A Procuradoria Federal dos Direitos do Cidadão (PFDC), do Ministério Público Federal, quer saber se o programa Sigef-Titulação, recentemente lançado pelo Instituto Nacional de Colonização e Reforma Agrária (Incra), atende às determinações feitas pelo Tribunal de Contas da União (TCU) para a correção de uma série de irregularidades na ocupação de áreas na Amazônia Legal.
De acordo com o TCU, a ausência de adequada fiscalização tem acarretado problemas como perda de receitas públicas, desmatamento e grilagem de terras. Nesse sentido, em 1º de abril o Tribunal determinou ao Incra e ao Ministério da Agricultura, Pecuária e Abastecimento (Mapa) a adoção, em até 120 dias, de um conjunto de providências com vistas a sanar essas irregularidades.
No último dia 29, o Incra lançou a Sigef Titulação, uma plataforma digital com a alegada finalidade de agilizar e facilitar o processo de regularização fundiária em todo o país. O procedimento pode ser feito pela Internet – após o requerente preencher dados pessoais e inserir documentos por meio digital, o Incra procederá à análise da documentação para emissão de título definitivo. Segundo o Incra, o objetivo é “garantir rapidez e segurança ao processo de titulação de posses rurais em áreas da União”.
Para a Procuradoria Federal dos Direitos do Cidadão, a divulgação do programa, com pequeno espaço temporal desde o acórdão do TCU, parece ocorrer em desatenção às medidas determinadas pelo Tribunal. “Ao contrário, o aparente objetivo da plataforma é facilitar a proliferação de requerimentos, independentemente de correção das irregularidades constatadas por aquele tribunal, agravando ainda mais o cenário por ele identificado”, aponta a Procuradoria.
Em ofício encaminhado na terça-feira (5) à ministra do Mapa, Tereza Cristina, e à presidência do Incra, a PFDC questiona a compatibilidade da plataforma com as medidas que devem ser adotadas em atenção às determinações do TCU.
De acordo com informações do site do Incra, o Sigef-Titulação promoverá o cruzamento das informações de áreas georreferenciadas e validadas pelo programa com outros bancos de dados governamentais. Segundo a autarquia, por meio de sensoriamento remoto, será possível identificar a existência de sobreposição a áreas da SPU, do Ministério do Meio ambiente ou da Funai.
“Não há referência, no entanto, quanto à adoção de quaisquer medidas para a solução dos problemas constatados pelo Tribunal de Contas da União na Tomada de Contas especial TC nº 031.961/2017-7, especialmente em relação a fragilidade das bases de dados, a ausência de cruzamentos eficazes e o próprio georreferenciamento no tocante ao Programa Terra Legal na Amazônia Legal”, aponta a Procuradoria dos Direitos do Cidadão.

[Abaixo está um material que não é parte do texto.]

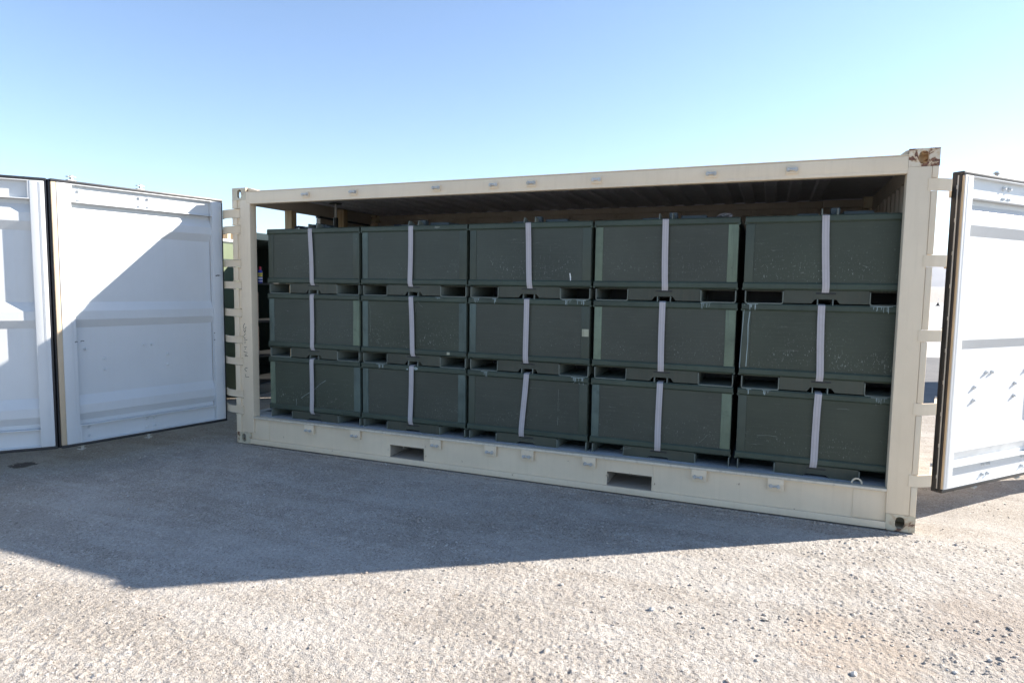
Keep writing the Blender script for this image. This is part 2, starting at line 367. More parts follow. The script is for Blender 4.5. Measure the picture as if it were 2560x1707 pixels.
# ================================================================== SETTING
def ground_mesh():
    def grow(a, end, step, f):
        out = []; p = a; s = step
        while p < end: s *= f; p += s; out.append(p)
        return out
    xf = np.arange(.9, 6.9, .0075); yf = np.arange(-3.5, -.05, .0075)
    xs = np.concatenate([-np.array(grow(-.9, 9000, .01, 1.13))[::-1], xf, np.array(grow(6.9, 9000, .01, 1.13))])
    ys = np.concatenate([-np.array(grow(3.5, 9000, .01, 1.13))[::-1], yf, np.array(grow(-.05, 9000, .01, 1.13))])
    nx, ny = len(xs), len(ys)
    X, Y = np.meshgrid(xs, ys)
    def vnoise(X, Y, sc, seed):
        g = np.random.default_rng(seed).random((256, 256))
        x = X*sc; y = Y*sc; xi = np.floor(x).astype(int); yi = np.floor(y).astype(int); fx = x-xi; fy = y-yi
        fx = fx*fx*(3-2*fx); fy = fy*fy*(3-2*fy); G = lambda a, b: g[a % 256, b % 256]
        return (G(xi, yi)*(1-fx)+G(xi+1, yi)*fx)*(1-fy)+(G(xi, yi+1)*(1-fx)+G(xi+1, yi+1)*fx)*fy - .5
    inf = ((X > .8) & (X < 6.95) & (Y > -3.55) & (Y < -.03)).astype(float)
    Z = np.zeros_like(X)
    near = np.clip(1-(np.hypot(X-4, Y+2)-4)/8, 0, 1)
    Z += near*.0015*vnoise(X, Y, 1.1, 1) + inf*(.0015*vnoise(X, Y, 5, 2) + .0025*vnoise(X, Y, 19, 3) + .0035*vnoise(X, Y, 47, 4) + .0045*vnoise(X, Y, 93, 5))
    rough = np.clip(vnoise(X, Y, 1.6, 9)*2.2+.55, .15, 1.2)
    # embedded pebbles, angular
    n = 30000; cx = rng.uniform(.95, 6.85, n); cy = rng.uniform(-3.45, -.1, n); rr = .003+.007*rng.random(n)**4
    step = .0075; x0 = xf[0]; y0 = yf[0]; ox = int(np.searchsorted(xs, xf[0]-1e-6)); oy = int(np.searchsorted(ys, yf[0]-1e-6))
    for i in range(n):
        r = rr[i]+.004; k = int(r/step)+1; ix = int((cx[i]-x0)/step)+ox; iy = int((cy[i]-y0)/step)+oy
        if ix-k < 0 or iy-k < 0 or ix+k >= nx or iy+k >= ny: continue
        sl = np.s_[iy-k:iy+k+1, ix-k:ix+k+1]
        d = np.abs(X[sl]-cx[i])+np.abs(Y[sl]-cy[i])*.8
        Z[sl] += np.clip(1-d/r/1.2, 0, .6)*rr[i]*1.0*rough[iy, ix]
    dip = np.exp(-((np.maximum(0, np.abs(X-3.03)-3.2))**2+(np.maximum(0, np.abs(Y-1.2)-1.3))**2)/.02)
    Z -= dip*.006
    Z += .0095*np.maximum(0, Y-14.2)
    V = np.stack([X.ravel(), Y.ravel(), Z.ravel()], 1).astype(np.float32)
    idx = np.arange(nx*ny).reshape(ny, nx)
    Q = np.stack([idx[:-1, :-1], idx[:-1, 1:], idx[1:, 1:], idx[1:, :-1]], -1).reshape(-1, 4)
    me = bpy.data.meshes.new('ground'); me.vertices.add(len(V)); me.vertices.foreach_set('co', V.ravel())
    me.loops.add(Q.size); me.loops.foreach_set('vertex_index', Q.ravel().astype(np.int32))
    me.polygons.add(len(Q)); me.polygons.foreach_set('loop_start', np.arange(0, Q.size, 4, dtype=np.int32))
    me.polygons.foreach_set('use_smooth', np.ones(len(Q), bool))
    me.update(calc_edges=True); me.validate()
    me.materials.append(M['ground']); o = bpy.data.objects.new('ground', me); COL.objects.link(o); tag(o, kind='structure')
ground_mesh()

def scatter_stones():
    vs_ = []; fs = []
    ico = bmesh.new(); bmesh.ops.create_icosphere(ico, subdivisions=1, radius=1); iv = np.array([v.co[:] for v in ico.verts]); ifc = [[v.index for v in f.verts] for f in ico.faces]; ico.free()
    pts = []
    for _ in range(16000):
        x = random.uniform(-3, 9); y = random.uniform(-3.8, 0) if random.random() < .8 else random.uniform(-.1, 5)
        if x < 6.12 and y > -.05 and x > -.05: continue
        pts.append((x, y, .0025+.006*random.random()**4))
    for _ in range(1500): pts.append((random.uniform(.1, 6.0), -.045-abs(random.gauss(0, .02)), .0025+.006*random.random()**3))
    for (cx, cy, n, s) in ((5.30, -1.66, 90, .14), (5.55, -1.80, 60, .10), (4.66, -1.75, 40, .22), (5.95, -1.65, 120, .25), (6.2, -1.4, 90, .22), (3.4, -1.45, 60, .3), (2.9, -1.0, 60, .4)):
        for _ in range(n): pts.append((random.gauss(cx, s), random.gauss(cy, s*.6), .003+.007*random.random()**2.5))
    for (x, y) in ((4.32, -1.75), (4.58, -1.79), (4.73, -1.42), (5.05, -1.69), (5.07, -1.77), (5.12, -1.66), (4.9, -1.69), (4.67, -1.72), (4.73, -1.87), (5.22, -1.64), (4.07, -1.48), (4.07, -1.71), (5.63, -1.37), (5.57, -1.38), (5.89, -1.81), (5.48, -2.0), (5.09, -2.06), (4.98, -2.27), (6.06, -1.64), (6.24, -1.26)):
        pts.append((x, y, random.uniform(.009, .015)))
    for k, (x, y, r) in enumerate(pts):
        if -.02 < x < 6.1 and y > -.03: continue
        o = k*len(iv); sc = np.array([r*random.uniform(.8, 1.5), r*random.uniform(.7, 1.2), r*random.uniform(.45, .8)])
        p = iv*sc*(1+.25*(rng.random((len(iv), 1))-.5)); a = random.uniform(0, 6.3); c_, s_ = math.cos(a), math.sin(a)
        q = np.stack([p[:, 0]*c_-p[:, 1]*s_+x, p[:, 0]*s_+p[:, 1]*c_+y, p[:, 2]+r*.25], 1)
        vs_.append(q); fs += [[i+o for i in f] for f in ifc]
    me = bpy.data.meshes.new('gravel'); me.from_pydata(np.concatenate(vs_).tolist(), [], fs); me.materials.append(M['stone'])
    ob = bpy.data.objects.new('gravel', me); COL.objects.link(ob)
    tag(ob, 'small loose stones lying on the dusty gravel ground', 'gravel', kind='stuff')
scatter_stones()

def strip(name, x0, x1, y0, y1, mat, dz):
    f = lambda y: .0095*max(0, y-14.2)+dz
    s = MB(); s.add([(x0, y0, f(y0)), (x1, y0, f(y0)), (x1, y1, f(y1)), (x0, y1, f(y1))], [(0, 1, 2, 3)])
    return tag(s.build(name, mat, smooth=False), kind='structure')
strip('asphalt_road', -60, 90, 5.9, 14.2, M['asphalt'], .008)
strip('concrete_apron', -200, 400, 14.2, 78, M['apron'], .012)

def hills():
    xs = np.linspace(-9000, 9000, 220); rows = [0, .25, .5, .75, 1.0, 1.3]
    vs_ = []
    g = np.random.default_rng(5)
    ph = g.random(12)*6.3
    for r in rows:
        for x in xs:
            h = 150+45*math.sin(x/1300+ph[0])+28*math.sin(x/520+ph[1])+16*math.sin(x/210+ph[2])+8*math.sin(x/90+ph[3])
            pr = math.sin(min(r, 1.0)*math.pi/2)
            rd = 1+.22*math.sin(x/170+r*9+ph[4])*(1 if 0 < r < 1 else 0)
            y = 5200+r*900+180*math.sin(x/700+ph[5])
            vs_.append((x, y, h*pr*rd + .0095*5200 - 8 if r <= 1 else 20))
    n = len(xs); fs = [(j*n+i, j*n+i+1, (j+1)*n+i+1, (j+1)*n+i) for j in range(len(rows)-1) for i in range(n-1)]
    s = MB(); s.add(vs_, fs); tag(s.build('hills', M['hill']), kind='structure')
hills()

# ================================================================== SHIPPING CONTAINER
L, W, H = 6.058, 2.438, 2.591
BOX = empty('shipping_container', 'long cream open-sided shipping container holding rows of green storage boxes', 'shipping container')

def plate_hole(w, h, t, hw, hh, n=28, ccx=None):
    """upright plate in local xz (0..w, 0..h), thickness 0..t in y, with an oval hole"""
    cx, cz = (w/2 if ccx is None else ccx), h/2
    outer = []; inner = []
    for i in range(n):
        a = 2*math.pi*(i+.5)/n; c, s_ = math.cos(a), math.sin(a)
        # superellipse hole
        inner.append((cx+hw*math.copysign(abs(c)**.8, c), cz+hh*math.copysign(abs(s_)**.8, s_)))
        tx = ((w-cx) if c > 0 else cx)/max(1e-6, abs(c)); tz = (h/2)/max(1e-6, abs(s_)); k = min(tx, tz)
        outer.append((cx+c*k, cz+s_*k))
    s = MB(); vs_ = []
    for y in (0, t):
        vs_ += [(p[0], y, p[1]) for p in outer]+[(p[0], y, p[1]) for p in inner]
    fs = []
    for i in range(n):
        j = (i+1) % n
        fs += [(i, j, n+j, n+i), (2*n+i, 2*n+j, 3*n+j, 3*n+i), (n+i, n+j, 3*n+j, 3*n+i), (i, j, 2*n+j, 2*n+i)]
    # corner fills
    s.add(vs_, fs)
    for (X_, Z_) in ((0, 0), (w, 0), (w, h), (0, h)):
        # nearest two outer points around corner
        ds = sorted(range(n), key=lambda i: (outer[i][0]-X_)**2+(outer[i][1]-Z_)**2)[:2]
        a, b = outer[ds[0]], outer[ds[1]]
        s.add([(X_, 0, Z_), (a[0], 0, a[1]), (b[0], 0, b[1]), (X_, t, Z_), (a[0], t, a[1]), (b[0], t, b[1])], [(0, 1, 2), (3, 4, 5), (0, 1, 4, 3), (0, 2, 5, 3)])
    return s
def casting(x, y, z, mat, end=True):
    """x,y = outer corner; box 178 x 162 x 118"""
    s = MB(); t = .026
    sx = 1 if x < L/2 else -1; sy = 1 if y < W/2 else -1
    w_, d_, h_ = .178, .162, .118
    def put(mb, f):
        s.add([f(Vector(v)) for v in mb.v], mb.f)
    put(plate_hole(w_, h_, t, .029, .043, ccx=.092), lambda v: (x+sx*v.x, y+sy*v.y, z+v.z))          # long-side face
    if end: put(plate_hole(d_-t, h_, t, .026, .043), lambda v: (x+sx*v.y, y+sy*(t+v.x), z+v.z))              # end face
    else: s.box(x, x+sx*t, y+sy*t, y+sy*d_, z, z+h_, .003)
    def bb(x0, x1, y0, y1, z0, z1): s.box(x+sx*x0, x+sx*x1, y+sy*y0, y+sy*y1, z+z0, z+z1, .003)
    bb(t, w_, t, d_, h_-.02, h_); bb(t, w_, t, d_, 0, .02)
    bb(w_-.012, w_, t, d_, .02, h_-.02); bb(t, w_-.012, d_-.012, d_, .02, h_-.02)
    o = s.build('corner_casting', mat, BOX)
    return o
c = casting(0, 0, H-.118, M['rust2']); c['label'] = 'casting with light rust and an open oval eye'
c = casting(L, 0, H-.118, M['rust']); c['label'] = 'heavily rusted casting with an oval eye'
for (x, y, z) in ((0, 0, 0), (L, 0, 0), (0, W, 0), (L, W, 0), (0, W, H-.118), (L, W, H-.118)):
    casting(x, y, z, M['rust2'], end=(x, y) != (L, 0))  # lower right end face made solid to block light through its front eye

# front corner posts ------------------------------------------------
gapsL = [(2.297, 2.390), (2.142, 2.223), (1.806, 1.881), (1.585, 1.665), (1.304, 1.386), (1.032, 1.107), (.808, .882), (.472, .548), (.303, .383)]
gapsR = [(2.312, 2.396), (1.815, 1.896), (1.315, 1.396), (.816, .900), (.320, .405)]
s = MB(); s.box(.098, .226, 0, .088, .118, 2.473, .006)
s.box(.0, .098, .062, .15, .118, 2.473, .004) if False else None
postL = s.build('corner_post', M['cream'], BOX)
s = MB(); s.box(5.876, 6.018, 0, .088, .118, 2.473, .006); postR = s.build('corner_post', M['cream'], BOX)
for x0, x1 in ((0, .12), (5.94, L)):
    s = MB(); s.box(x0, x1, 2.30, W-.004, .118, 2.473, .006); s.build('corner_post', M['cream'], BOX)
def blocks(gaps, side):
    z = .118
    for a, b in sorted(gaps)+[(2.473, None)]:
        s = MB()
        if side < 0:
            s.box(.002, .064, -.006, .03, z+.004, a-.004, .006); s.box(.064, .097, .006, .035, z+.004, a-.004, .003)
            s.box(-.002, .0975, -.009, .04, z, z+.006, .001); s.box(-.002, .0975, -.009, .04, a-.006, a, .001)
        else:
            s.box(6.0185, 6.056, -.003, .05, z, a, .006)
        s.build('hinge_knuckle', M['cream'], postL if side < 0 else postR)
        z = b
blocks(gapsL, -1); blocks(gapsR, 1)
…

O Ministério da Agricultura, Pecuária e Abastecimento terá cinco dias úteis para prestar os esclarecimentos ao órgão do Ministério Público Federal.
Irregularidades identificadas
O acórdão 727 do Tribunal de Contas da União traz uma análise detida a respeito de seis aspectos do Programa Terra Legal. Entre os apontamentos, está a não adoção de providências para a recuperação de mais de R$ 1 bilhão em áreas irregularmente ocupadas. O TCU também chama atenção quanto à ausência de medidas para a retomada de áreas cujos processos foram indeferidos, ressaltando que o conjunto de áreas nessa situação totaliza 887 mil hectares, no valor de mais de R$ 2,4 bilhões.
Ainda segundo o acórdão, 95% das áreas não cumprem as cláusulas resolutivas, em desobediência aos termos do art. 15 da Lei nº 11.952/2019. Observou-se, ainda, que a cláusula resolutiva referente ao pagamento de parcelas tampouco é observada – descumprindo, portanto, sua função social, além da frustração de receitas de cerca de R$ 7 milhões.
No que se refere a titulações irregulares, o TCU aponta que o Programa Terra Legal realizou a titulação de 7.799,4296 ha de terras para 94 detentores que não preenchiam os requisitos da Lei 11.952/2009 – resultando em prejuízo financeiro de mais de R$ 12 milhões. Tal situação é decorrente de declarações incorretas prestadas pelos requerentes do programa no momento de formalização de processo administrativo, sem a verificação dessas informações, além de titulações realizadas mesmo com declarações não compatíveis com as regras estabelecidas.